For the Nurse Paintings, Prince, a renowned and obsessive bibliophile, took for his source his own extensive collection of trashy nurse fantasies. The cheap, throwaway titles and enticing covers that were designed to titillate, exerted an overwhelmingly seductive power over the artist. As Prince recalls: “With the Nurse paintings, I believe I started out just reading the paper. It just occurred to me that everyone needed a nurse. I collect books – basically I’m a bibliophile – and I had collected these nurse books. There’s a whole genre and I’d had them for years. I wanted to do something just white… But before I put them away, I made a mistake painting all this white – this is when I say I get lucky. After I had wiped off some of the painting, it looked like a mask on the nurse’s face and suddenly it was one of those moments. When I noticed that, I realised that was going to be the contribution to the image, to put a mask on these various nurse illustrations. It was a way of unifying and also talking about identity” (Richard Prince quoted in: Natalie Shukur, ‘Richard Prince,’ RusshMagazine, 2014, online resource).

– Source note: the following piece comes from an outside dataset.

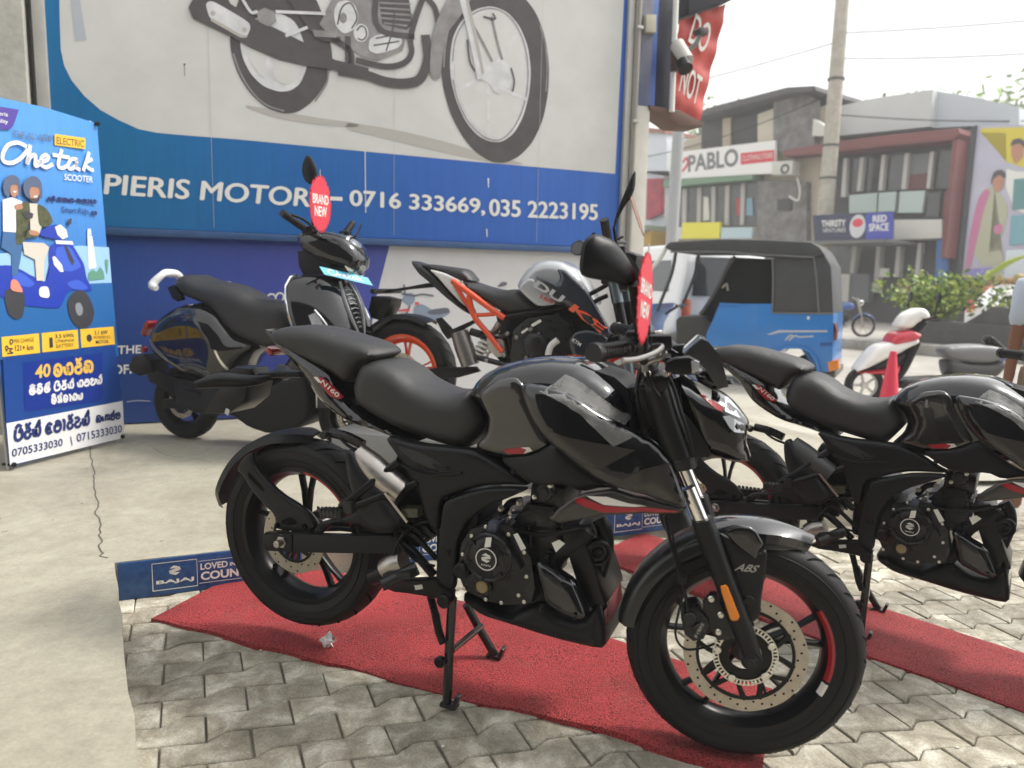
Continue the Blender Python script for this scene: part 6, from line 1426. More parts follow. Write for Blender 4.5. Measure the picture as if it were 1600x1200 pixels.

To create these extraordinary works, Prince first scanned, enlarged and copied the tantalising book covers onto canvas using an ink jet print, removing the presence of the artist’s hand – a method that was hallmark of his earlier practice. Distancing his practice from the early photographs, however, Prince then altered the impersonal printed finish with lavish brushstrokes, heightening the brash connotations of the novel by sullying the glossy inkjet surfaces with instantly appealing, sensuous layers of drippy paint. Reserved and demure, everything about Untitled (Nurse) from her glossy blonde curls, her luscious eyelashes and intimate stare are designed to ooze sex appeal. The white surgical mask that covers her mouth, however, and the streams of crimson pigment that run down her eyes, mask and body is certainly more redolent of a femme-fatale, giving her a rather sinister look. Here her paint-splattered body and uniform mimics the heroic, gestural fury of Willem de Kooning’s erotic, overbearing women. As the desirability of the erotic subject in Untitled (Nurse) is grounded by the seriousness of this Abstract Expressionist connotation, she ultimately gains power as an image. In the same manner as de Kooning’s iconic Woman paintings, the present work oscillates between the polarities of beauty and horror, desire and fear, negating any single interpretation of this sultry vixen. In this way, Untitled (Nurse) is Prince at his absolute finest.